My staffie x was found starving. When we rehomed her she ran and hid every time she saw the food bowl. She wouldn't eat if we were in the same room so we left her with her food and shut the door. She would eat something but continued to have food issues - we found time and changing to raw feeding sorted this out. She now wolfs her food down but we have to watch her weight as she loses condition really easily.

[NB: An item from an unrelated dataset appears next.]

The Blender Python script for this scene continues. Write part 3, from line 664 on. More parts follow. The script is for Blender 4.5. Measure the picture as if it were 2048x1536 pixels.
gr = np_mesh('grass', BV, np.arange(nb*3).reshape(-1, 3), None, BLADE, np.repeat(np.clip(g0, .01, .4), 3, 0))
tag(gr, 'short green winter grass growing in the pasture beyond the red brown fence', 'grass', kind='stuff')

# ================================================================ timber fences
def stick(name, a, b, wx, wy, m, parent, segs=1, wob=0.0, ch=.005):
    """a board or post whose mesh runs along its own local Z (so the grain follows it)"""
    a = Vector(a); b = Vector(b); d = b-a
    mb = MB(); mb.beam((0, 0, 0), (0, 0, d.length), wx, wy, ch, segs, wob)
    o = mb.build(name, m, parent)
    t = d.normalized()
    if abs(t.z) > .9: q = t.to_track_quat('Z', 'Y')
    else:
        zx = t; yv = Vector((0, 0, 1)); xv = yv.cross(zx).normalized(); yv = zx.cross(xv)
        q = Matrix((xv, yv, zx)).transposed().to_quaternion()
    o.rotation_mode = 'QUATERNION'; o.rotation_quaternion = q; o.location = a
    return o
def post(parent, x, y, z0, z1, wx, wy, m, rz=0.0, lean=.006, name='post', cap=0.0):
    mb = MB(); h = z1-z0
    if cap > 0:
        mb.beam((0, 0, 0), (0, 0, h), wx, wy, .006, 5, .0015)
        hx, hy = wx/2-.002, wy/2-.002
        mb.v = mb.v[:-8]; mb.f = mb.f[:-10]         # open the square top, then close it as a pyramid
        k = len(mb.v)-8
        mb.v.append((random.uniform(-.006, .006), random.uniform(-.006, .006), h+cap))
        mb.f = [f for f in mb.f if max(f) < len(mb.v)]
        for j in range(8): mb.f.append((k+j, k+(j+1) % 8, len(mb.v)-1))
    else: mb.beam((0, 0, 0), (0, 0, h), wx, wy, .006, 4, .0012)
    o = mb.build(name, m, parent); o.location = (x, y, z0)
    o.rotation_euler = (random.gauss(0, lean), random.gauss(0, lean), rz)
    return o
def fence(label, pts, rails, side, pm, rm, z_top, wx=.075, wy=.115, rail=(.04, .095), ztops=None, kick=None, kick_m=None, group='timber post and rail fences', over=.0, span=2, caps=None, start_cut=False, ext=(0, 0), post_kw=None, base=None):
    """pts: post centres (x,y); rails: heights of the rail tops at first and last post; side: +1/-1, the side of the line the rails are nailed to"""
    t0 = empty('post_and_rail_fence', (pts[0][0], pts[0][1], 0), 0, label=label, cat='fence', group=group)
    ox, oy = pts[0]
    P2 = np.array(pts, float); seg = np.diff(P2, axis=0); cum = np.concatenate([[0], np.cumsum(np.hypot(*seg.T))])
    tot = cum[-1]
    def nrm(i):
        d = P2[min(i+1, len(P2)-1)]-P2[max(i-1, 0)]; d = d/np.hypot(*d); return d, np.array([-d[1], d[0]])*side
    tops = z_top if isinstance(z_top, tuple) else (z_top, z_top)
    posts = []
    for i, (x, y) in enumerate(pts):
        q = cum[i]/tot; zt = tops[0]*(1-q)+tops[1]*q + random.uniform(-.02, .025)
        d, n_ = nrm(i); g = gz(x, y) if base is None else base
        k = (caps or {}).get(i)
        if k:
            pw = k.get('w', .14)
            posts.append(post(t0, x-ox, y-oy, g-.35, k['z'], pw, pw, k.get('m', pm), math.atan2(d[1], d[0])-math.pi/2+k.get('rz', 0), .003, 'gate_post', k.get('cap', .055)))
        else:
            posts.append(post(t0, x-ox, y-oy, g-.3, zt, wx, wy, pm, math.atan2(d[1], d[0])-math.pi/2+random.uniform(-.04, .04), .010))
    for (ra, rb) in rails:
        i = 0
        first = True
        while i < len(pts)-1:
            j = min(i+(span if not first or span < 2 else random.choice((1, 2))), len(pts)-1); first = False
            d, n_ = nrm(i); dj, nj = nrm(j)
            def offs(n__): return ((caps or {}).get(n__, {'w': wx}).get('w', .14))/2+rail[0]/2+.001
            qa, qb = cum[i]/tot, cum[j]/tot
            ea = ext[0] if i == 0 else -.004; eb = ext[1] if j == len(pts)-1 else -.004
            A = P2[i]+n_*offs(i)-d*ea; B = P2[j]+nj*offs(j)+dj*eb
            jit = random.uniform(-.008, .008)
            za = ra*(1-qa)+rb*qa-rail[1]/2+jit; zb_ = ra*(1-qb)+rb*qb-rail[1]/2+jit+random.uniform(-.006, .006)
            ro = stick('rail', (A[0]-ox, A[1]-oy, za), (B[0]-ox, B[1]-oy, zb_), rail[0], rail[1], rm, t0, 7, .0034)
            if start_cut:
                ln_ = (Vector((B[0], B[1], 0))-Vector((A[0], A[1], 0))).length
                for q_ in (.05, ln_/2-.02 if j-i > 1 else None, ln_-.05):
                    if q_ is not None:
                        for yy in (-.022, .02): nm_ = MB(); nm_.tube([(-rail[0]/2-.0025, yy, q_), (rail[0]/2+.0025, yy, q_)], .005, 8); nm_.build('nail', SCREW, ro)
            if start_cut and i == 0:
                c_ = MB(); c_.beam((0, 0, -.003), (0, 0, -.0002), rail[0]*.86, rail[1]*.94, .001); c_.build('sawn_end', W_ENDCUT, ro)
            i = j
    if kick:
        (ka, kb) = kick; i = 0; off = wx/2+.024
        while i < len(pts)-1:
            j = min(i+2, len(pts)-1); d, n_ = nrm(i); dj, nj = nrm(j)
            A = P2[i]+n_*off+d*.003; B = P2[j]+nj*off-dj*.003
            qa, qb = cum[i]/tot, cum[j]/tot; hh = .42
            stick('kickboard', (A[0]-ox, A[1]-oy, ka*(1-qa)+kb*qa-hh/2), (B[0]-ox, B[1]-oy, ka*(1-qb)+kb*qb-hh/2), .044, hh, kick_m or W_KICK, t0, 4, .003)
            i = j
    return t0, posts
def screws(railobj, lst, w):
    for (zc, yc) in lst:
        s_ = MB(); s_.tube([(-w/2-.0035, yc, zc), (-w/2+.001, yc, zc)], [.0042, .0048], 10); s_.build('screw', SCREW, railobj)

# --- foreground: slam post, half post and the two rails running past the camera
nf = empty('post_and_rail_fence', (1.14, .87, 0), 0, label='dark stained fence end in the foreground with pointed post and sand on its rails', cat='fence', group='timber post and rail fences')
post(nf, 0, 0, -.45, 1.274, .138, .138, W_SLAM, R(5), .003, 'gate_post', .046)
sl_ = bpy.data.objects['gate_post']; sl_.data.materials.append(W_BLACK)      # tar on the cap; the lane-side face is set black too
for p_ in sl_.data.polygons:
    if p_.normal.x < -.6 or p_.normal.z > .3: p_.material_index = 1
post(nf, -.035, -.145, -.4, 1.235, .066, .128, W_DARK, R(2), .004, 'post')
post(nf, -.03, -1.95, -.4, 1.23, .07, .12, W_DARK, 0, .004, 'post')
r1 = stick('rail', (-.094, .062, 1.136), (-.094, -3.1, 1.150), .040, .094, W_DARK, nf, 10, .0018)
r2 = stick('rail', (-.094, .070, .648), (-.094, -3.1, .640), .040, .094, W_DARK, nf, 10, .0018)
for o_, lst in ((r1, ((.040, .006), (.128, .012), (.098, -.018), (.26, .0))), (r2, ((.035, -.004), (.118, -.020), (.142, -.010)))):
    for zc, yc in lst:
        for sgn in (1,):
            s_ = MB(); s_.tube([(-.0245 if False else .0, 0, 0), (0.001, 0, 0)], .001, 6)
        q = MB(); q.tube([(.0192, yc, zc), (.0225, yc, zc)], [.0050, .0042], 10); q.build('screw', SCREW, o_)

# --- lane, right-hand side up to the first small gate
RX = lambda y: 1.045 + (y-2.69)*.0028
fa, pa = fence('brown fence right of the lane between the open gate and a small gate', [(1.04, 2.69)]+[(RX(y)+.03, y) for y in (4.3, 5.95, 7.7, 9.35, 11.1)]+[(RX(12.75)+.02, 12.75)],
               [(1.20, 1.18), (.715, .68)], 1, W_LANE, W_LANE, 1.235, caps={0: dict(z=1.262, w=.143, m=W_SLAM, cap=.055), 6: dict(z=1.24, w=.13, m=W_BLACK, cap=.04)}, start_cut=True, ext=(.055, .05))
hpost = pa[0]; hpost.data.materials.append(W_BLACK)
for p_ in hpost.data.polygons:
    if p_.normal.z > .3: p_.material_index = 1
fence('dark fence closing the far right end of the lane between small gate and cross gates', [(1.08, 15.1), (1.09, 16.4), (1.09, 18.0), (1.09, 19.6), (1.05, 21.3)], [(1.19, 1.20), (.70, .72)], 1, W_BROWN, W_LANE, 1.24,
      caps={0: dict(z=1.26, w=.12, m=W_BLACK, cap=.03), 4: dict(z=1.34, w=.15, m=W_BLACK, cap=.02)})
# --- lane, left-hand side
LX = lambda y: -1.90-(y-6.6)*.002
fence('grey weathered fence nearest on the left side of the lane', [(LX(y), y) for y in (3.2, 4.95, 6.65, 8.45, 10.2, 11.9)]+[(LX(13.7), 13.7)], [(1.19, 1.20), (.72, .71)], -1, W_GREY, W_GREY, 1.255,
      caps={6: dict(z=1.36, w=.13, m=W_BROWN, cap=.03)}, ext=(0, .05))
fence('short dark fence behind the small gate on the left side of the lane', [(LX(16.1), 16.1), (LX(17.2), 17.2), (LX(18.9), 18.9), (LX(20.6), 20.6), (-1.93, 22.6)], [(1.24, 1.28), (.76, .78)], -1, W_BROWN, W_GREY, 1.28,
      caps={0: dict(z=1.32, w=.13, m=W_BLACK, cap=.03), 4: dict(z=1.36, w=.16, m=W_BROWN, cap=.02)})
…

shelldockley · 16/04/2015 22:47

He's a lurcher, could have some saluki in him! He was a poundie so no history but we suspect from his reactions he's been beaten poor boy Sad

OP posts:
shelldockley · 16/04/2015 22:51

Matzi your poor girl Sad I'd love to try raw but as we might not have him for long I think it's easier to stick to the kibble for now, glad you're girl is thriving on it, might be good for FDog in his forever home

OP posts:
shelldockley · 16/04/2015 22:53

The app is playing up and my phone and will only fit short replies! Tried 'take/take it' tonight and no reaction! Brought his food into the living room by his bed and he ate it! Maybe he's just too lazy to get up!

OP posts:
villainousbroodmare · 16/04/2015 22:57

I'm a vet. Don't feed raw food. It can be dangerous. I've recently seen several cases of neosporosis in dogs fed a popular commercial raw food. All bar one died miserably despite treatment and the only survivor went through misery.
www.capcvet.org/capc-recommendations/canine-neosporosis/
I hope your dog gets happier soon. I'm sure he will.

moosemama · 17/04/2015 09:33

Maybe he's just too lazy to get up!

Well he is a Lurcher! Grin I have two myself, but the really lazy one is highly food motivated - in fact any hint of food and that's when he moves the fastest! I do know quite a few Saluki and Saluki crosses that are very funny around food though.

Well done for fostering him. Flowers

villanous the majority of raw feeders don't tend to feed commercially prepared foods and the average raw-fed diet wouldn't include bovine placental tissues or fetal membranes, so statistically, the chances of your average raw-fed dog contracting neosporosis must be very small.

There are lots of considerations to be made when deciding to go raw and it's a decision very few people take lightly. It's useful to hear about things like neosporosis so that people can make a properly informed decision, but given the epidemic levels of obesity and health problems caused by the vast majority of commercially manufactured wet and dry dogs foods, it's hardly fair when vets state outright that dogs should never be fed raw - especially when there are plenty of vets that feed their own dogs raw

Fwiw, mine aren't currently raw fed, but I have fed raw in the past and would again if I had the facilities and felt it were appropriate for the individual dogs I had in my care at the time.